- Material for the task -
□ □ □

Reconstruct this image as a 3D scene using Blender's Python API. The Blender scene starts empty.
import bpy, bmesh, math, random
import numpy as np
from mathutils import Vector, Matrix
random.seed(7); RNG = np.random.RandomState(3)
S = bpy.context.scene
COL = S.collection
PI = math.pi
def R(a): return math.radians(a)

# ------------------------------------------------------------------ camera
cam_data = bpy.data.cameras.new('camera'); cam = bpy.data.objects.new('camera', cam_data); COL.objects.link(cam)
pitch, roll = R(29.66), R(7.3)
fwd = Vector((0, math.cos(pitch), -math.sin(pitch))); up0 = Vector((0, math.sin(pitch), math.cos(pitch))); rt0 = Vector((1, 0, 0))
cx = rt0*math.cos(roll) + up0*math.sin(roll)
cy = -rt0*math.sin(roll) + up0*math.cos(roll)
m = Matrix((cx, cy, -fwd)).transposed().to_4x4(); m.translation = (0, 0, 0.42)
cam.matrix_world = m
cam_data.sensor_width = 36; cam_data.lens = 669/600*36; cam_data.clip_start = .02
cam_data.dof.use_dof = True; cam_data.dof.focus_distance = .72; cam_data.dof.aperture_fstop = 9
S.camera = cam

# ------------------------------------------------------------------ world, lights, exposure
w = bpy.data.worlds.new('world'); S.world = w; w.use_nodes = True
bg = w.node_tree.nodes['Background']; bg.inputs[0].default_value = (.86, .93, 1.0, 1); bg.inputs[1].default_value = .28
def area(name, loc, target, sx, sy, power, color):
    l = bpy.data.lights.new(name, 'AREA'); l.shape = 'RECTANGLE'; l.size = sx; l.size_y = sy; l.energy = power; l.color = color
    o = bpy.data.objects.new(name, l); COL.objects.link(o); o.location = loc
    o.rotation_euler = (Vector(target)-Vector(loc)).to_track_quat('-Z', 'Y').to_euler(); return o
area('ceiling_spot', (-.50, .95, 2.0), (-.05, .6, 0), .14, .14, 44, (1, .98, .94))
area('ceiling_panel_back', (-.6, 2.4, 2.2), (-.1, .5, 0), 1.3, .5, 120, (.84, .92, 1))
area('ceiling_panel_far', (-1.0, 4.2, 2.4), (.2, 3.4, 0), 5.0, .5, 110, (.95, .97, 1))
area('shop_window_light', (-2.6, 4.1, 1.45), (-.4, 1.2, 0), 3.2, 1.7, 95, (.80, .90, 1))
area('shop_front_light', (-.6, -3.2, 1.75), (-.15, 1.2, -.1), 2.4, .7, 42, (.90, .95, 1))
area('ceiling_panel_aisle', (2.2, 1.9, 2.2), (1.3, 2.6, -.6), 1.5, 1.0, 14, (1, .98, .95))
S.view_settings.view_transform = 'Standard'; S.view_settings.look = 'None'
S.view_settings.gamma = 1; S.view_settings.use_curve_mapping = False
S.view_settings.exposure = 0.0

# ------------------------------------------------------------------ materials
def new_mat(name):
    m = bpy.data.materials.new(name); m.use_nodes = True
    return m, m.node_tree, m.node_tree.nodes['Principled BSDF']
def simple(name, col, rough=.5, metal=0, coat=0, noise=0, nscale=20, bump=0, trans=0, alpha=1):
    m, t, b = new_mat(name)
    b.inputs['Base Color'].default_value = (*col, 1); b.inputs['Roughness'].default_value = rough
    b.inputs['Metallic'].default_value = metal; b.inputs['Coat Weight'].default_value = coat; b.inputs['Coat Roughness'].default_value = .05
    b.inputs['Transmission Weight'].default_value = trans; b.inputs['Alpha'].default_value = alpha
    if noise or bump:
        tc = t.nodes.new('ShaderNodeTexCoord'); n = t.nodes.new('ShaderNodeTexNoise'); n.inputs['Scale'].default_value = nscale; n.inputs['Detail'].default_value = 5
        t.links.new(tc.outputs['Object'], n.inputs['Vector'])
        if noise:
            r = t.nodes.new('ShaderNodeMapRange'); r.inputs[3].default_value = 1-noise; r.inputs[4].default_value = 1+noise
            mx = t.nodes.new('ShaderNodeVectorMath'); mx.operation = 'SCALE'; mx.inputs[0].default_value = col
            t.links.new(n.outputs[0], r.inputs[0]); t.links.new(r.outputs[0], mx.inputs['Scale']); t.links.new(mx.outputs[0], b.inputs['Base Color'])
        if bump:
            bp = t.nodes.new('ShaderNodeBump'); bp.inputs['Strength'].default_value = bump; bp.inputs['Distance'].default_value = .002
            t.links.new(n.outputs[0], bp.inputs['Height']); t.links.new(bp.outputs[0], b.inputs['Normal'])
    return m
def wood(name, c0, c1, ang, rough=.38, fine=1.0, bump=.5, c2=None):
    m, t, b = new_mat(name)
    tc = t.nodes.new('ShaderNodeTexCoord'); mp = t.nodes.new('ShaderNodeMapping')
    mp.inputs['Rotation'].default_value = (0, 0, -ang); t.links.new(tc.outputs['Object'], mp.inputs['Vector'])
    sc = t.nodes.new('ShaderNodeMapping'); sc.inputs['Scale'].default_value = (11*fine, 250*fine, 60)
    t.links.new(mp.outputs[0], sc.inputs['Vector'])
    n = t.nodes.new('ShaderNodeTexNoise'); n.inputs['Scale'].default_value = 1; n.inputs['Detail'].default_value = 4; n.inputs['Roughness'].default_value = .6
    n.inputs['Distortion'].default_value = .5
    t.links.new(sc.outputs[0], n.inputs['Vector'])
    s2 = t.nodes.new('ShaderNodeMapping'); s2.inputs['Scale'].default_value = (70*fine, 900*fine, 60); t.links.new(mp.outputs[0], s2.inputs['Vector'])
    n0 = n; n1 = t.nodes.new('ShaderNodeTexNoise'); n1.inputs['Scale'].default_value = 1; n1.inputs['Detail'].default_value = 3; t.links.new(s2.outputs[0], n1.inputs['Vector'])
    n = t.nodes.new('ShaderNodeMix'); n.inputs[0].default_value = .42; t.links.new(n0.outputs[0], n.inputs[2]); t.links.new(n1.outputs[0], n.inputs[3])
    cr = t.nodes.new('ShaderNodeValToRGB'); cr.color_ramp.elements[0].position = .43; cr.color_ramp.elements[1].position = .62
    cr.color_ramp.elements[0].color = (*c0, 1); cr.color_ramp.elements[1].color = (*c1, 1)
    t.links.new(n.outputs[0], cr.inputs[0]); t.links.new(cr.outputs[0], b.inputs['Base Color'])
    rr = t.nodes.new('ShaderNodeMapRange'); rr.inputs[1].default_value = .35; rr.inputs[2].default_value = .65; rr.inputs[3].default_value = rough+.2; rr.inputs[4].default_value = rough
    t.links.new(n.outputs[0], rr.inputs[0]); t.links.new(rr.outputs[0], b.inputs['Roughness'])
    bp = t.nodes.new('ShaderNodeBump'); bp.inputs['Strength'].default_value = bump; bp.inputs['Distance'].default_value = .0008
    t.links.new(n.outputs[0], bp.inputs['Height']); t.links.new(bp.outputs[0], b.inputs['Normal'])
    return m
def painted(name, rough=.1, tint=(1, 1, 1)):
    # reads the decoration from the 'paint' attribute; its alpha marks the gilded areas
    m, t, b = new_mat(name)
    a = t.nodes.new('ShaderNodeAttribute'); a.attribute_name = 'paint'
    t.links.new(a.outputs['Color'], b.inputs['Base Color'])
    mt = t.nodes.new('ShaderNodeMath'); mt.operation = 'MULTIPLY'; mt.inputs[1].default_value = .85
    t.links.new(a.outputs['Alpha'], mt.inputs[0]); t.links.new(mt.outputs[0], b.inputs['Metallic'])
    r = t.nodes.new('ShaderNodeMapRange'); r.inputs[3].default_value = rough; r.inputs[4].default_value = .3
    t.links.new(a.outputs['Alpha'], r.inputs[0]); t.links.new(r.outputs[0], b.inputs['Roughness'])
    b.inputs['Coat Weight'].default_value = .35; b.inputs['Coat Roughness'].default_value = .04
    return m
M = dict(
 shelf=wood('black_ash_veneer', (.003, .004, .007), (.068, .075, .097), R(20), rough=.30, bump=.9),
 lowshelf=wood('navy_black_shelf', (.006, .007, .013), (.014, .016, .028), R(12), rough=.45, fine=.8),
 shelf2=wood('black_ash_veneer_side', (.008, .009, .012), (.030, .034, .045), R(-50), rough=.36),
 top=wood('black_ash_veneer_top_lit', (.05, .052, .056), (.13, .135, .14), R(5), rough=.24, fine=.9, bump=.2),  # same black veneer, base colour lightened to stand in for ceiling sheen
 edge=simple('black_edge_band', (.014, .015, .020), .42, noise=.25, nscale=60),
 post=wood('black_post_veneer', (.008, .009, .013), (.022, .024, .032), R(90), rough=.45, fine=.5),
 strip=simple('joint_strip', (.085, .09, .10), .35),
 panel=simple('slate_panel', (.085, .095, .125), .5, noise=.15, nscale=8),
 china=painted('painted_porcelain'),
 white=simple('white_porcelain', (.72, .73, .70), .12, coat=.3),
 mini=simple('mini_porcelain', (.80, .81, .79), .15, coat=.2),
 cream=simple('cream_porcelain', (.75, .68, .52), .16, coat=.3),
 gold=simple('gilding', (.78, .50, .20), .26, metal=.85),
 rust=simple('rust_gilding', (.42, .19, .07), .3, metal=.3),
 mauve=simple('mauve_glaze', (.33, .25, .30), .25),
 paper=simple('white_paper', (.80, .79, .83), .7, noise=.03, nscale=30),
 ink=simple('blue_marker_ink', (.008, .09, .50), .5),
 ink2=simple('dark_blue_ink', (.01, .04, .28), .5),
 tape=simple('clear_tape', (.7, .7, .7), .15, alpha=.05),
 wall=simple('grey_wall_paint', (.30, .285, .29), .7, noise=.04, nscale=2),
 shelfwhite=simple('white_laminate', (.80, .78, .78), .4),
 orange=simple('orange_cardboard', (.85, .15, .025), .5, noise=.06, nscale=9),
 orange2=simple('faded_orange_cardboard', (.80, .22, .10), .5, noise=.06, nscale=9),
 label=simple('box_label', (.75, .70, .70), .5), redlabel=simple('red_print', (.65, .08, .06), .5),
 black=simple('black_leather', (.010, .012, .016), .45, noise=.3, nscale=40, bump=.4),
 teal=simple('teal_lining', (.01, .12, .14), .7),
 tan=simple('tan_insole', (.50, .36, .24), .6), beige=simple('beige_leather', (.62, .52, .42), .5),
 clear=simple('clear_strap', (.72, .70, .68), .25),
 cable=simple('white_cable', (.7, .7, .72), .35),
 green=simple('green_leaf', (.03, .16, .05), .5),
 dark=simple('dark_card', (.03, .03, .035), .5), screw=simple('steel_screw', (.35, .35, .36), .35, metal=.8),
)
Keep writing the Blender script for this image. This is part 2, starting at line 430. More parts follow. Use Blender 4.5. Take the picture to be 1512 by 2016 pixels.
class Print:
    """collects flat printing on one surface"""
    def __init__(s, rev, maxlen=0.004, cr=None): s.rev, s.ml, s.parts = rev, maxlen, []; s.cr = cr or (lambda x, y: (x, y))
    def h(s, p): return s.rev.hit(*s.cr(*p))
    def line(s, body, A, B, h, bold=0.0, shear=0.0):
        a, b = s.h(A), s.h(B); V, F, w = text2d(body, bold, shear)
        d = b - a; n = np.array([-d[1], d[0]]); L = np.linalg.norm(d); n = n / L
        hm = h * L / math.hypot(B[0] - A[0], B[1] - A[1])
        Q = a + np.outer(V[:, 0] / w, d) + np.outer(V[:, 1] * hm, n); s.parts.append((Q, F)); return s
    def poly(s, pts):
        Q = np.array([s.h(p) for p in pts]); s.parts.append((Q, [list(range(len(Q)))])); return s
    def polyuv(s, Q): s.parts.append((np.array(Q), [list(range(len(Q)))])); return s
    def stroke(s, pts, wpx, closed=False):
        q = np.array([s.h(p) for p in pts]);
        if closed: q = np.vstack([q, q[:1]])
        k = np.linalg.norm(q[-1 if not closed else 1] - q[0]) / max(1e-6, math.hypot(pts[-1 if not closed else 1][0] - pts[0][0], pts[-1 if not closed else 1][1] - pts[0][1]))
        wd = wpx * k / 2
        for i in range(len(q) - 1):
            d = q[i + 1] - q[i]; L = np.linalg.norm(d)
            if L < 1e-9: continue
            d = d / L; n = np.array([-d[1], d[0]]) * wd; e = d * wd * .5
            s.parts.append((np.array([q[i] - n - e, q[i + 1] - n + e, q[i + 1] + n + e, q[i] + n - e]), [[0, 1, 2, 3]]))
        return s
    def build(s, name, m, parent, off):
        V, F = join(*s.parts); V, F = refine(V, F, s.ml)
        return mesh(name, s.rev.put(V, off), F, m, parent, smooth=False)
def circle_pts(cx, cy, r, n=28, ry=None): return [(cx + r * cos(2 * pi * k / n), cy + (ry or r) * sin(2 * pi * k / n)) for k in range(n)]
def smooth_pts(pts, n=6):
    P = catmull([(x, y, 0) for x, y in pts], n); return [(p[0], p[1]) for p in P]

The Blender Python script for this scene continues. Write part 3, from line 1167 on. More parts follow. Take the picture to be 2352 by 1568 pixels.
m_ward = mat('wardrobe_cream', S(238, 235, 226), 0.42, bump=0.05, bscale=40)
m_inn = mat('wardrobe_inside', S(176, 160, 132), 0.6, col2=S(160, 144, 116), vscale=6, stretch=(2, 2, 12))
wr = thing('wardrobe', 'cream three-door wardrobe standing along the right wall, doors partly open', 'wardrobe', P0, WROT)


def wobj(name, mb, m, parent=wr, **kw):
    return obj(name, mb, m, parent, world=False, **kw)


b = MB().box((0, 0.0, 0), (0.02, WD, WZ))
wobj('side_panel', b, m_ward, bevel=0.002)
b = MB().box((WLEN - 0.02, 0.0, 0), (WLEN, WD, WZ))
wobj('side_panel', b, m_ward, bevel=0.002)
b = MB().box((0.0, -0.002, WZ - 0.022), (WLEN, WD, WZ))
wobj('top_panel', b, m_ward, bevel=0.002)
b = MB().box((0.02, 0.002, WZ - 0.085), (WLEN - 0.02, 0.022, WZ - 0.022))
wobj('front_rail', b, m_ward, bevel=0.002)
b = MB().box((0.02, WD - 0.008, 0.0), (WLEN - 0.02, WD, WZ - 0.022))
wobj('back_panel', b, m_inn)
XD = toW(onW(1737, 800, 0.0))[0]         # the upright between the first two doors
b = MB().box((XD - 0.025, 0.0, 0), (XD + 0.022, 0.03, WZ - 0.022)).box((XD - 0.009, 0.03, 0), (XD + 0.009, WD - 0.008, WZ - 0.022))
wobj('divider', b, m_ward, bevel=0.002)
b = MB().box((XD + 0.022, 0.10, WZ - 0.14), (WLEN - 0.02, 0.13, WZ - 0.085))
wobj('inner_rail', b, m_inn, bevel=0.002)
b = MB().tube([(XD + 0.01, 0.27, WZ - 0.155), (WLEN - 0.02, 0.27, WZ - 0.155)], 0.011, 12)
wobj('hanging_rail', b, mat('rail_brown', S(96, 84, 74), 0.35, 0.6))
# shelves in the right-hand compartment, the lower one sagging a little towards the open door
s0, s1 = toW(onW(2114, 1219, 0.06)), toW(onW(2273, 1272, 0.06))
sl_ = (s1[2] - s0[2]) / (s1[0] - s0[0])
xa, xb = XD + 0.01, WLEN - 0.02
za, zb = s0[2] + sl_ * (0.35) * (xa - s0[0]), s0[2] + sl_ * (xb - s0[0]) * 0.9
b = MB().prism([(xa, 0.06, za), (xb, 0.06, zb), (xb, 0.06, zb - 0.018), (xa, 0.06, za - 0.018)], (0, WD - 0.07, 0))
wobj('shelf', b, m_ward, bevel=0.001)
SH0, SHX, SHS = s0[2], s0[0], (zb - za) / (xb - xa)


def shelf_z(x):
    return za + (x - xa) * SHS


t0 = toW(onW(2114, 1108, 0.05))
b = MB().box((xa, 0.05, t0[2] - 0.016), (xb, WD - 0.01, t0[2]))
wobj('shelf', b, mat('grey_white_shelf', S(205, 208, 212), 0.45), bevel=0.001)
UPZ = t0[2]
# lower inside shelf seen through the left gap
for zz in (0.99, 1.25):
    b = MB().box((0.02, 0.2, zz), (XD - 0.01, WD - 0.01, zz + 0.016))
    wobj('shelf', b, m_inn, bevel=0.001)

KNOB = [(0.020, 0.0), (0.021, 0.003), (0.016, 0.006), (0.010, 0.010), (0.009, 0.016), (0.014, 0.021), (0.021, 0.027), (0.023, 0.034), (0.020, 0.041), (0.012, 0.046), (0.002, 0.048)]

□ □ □

- Required task -
Return exactly the lines from the beginning of the data above through the one containing "def R(a): return math.radians(a)", please. Include both end lines and add nothing else.

- Answer to this problem -
Reconstruct this image as a 3D scene using Blender's Python API. The Blender scene starts empty.
import bpy, bmesh, math, random
import numpy as np
from mathutils import Vector, Matrix
random.seed(7); RNG = np.random.RandomState(3)
S = bpy.context.scene
COL = S.collection
PI = math.pi
def R(a): return math.radians(a)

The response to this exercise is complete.